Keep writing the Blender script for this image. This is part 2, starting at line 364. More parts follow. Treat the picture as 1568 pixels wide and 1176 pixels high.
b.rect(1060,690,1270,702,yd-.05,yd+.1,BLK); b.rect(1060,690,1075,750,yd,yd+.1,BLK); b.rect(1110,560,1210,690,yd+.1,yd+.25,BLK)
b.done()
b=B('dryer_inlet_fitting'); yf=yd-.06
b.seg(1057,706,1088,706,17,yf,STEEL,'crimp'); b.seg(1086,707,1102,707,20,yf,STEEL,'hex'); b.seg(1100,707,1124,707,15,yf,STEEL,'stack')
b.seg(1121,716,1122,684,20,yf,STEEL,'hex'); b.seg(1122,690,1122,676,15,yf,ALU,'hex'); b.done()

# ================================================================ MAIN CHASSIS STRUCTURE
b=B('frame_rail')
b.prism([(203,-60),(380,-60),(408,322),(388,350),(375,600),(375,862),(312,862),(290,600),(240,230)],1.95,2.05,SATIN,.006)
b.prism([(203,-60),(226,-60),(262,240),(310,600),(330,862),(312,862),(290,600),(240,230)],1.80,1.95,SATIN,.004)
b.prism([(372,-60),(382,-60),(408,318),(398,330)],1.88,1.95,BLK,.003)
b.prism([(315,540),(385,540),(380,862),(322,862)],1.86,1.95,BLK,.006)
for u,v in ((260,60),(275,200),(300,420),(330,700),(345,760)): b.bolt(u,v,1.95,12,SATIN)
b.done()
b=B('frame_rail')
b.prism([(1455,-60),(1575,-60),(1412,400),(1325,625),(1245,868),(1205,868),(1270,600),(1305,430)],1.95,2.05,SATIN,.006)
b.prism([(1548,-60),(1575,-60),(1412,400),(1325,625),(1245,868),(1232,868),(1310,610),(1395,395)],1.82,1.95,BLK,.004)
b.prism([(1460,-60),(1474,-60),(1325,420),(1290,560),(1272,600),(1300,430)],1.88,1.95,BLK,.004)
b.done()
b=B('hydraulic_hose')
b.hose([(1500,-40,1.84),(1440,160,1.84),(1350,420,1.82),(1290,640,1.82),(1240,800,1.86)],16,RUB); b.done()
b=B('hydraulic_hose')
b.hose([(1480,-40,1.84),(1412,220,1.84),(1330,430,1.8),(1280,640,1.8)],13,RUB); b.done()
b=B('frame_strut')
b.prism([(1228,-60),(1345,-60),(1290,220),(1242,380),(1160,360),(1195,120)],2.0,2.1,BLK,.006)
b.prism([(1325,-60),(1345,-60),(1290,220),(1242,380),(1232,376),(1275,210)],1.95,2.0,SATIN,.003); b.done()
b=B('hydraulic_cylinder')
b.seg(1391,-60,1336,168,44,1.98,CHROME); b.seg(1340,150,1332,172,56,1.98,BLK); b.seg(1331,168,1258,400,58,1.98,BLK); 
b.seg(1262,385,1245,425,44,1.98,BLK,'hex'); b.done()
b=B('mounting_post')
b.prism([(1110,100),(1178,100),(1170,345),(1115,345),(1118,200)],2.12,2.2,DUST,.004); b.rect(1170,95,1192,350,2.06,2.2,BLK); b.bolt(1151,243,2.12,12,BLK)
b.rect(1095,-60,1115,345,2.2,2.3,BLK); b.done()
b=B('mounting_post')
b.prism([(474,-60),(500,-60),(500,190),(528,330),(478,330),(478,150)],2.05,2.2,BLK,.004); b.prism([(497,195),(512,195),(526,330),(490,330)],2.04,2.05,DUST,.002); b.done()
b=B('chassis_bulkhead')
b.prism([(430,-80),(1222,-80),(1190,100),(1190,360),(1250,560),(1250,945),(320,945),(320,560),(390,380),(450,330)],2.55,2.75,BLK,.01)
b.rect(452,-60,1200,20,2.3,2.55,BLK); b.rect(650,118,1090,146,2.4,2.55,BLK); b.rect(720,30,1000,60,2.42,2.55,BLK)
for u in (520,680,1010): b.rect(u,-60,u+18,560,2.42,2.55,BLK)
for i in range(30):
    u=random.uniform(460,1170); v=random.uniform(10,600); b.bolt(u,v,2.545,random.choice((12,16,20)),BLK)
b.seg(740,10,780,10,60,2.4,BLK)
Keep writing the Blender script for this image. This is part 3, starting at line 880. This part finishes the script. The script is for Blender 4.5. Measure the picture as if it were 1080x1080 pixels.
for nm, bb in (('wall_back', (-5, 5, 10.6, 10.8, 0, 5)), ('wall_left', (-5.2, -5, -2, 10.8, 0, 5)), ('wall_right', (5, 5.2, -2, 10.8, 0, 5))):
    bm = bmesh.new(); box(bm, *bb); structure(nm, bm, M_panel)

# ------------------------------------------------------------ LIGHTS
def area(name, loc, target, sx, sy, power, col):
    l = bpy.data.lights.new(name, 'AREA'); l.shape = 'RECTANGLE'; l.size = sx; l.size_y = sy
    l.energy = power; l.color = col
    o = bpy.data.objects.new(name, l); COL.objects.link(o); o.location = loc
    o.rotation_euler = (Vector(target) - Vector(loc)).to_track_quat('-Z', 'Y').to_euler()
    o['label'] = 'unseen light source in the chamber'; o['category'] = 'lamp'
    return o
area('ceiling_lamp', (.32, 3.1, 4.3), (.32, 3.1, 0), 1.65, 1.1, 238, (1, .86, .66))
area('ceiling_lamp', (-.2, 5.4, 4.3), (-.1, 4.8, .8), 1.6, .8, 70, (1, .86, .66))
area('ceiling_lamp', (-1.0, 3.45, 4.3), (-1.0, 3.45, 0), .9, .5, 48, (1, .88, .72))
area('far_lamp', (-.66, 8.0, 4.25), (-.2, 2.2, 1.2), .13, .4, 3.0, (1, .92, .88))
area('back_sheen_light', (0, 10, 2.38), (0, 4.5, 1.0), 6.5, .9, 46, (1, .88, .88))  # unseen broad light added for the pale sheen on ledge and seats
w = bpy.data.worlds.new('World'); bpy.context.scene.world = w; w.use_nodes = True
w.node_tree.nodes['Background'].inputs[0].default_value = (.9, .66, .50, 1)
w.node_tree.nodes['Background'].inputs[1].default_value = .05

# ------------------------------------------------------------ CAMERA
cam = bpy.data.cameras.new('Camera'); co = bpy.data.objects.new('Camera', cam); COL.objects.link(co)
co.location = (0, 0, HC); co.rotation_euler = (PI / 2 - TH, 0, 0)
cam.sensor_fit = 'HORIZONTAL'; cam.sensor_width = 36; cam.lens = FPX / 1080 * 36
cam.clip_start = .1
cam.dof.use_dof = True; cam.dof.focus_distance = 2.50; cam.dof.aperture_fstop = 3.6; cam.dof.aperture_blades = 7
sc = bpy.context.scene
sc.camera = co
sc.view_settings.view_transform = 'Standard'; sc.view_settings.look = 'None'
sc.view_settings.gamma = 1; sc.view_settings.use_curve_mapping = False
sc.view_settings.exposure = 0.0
.....
** Stated exercise **
Above are the records; from them, give again exactly the lines from the one containing "were 1080x1080 pixels." to the one containing "bm = bmesh.new();", both lines included, and nothing more.

** Answer to the exercise **
Keep writing the Blender script for this image. This is part 3, starting at line 880. This part finishes the script. The script is for Blender 4.5. Measure the picture as if it were 1080x1080 pixels.
for nm, bb in (('wall_back', (-5, 5, 10.6, 10.8, 0, 5)), ('wall_left', (-5.2, -5, -2, 10.8, 0, 5)), ('wall_right', (5, 5.2, -2, 10.8, 0, 5))):
    bm = bmesh.new(); box(bm, *bb); structure(nm, bm, M_panel)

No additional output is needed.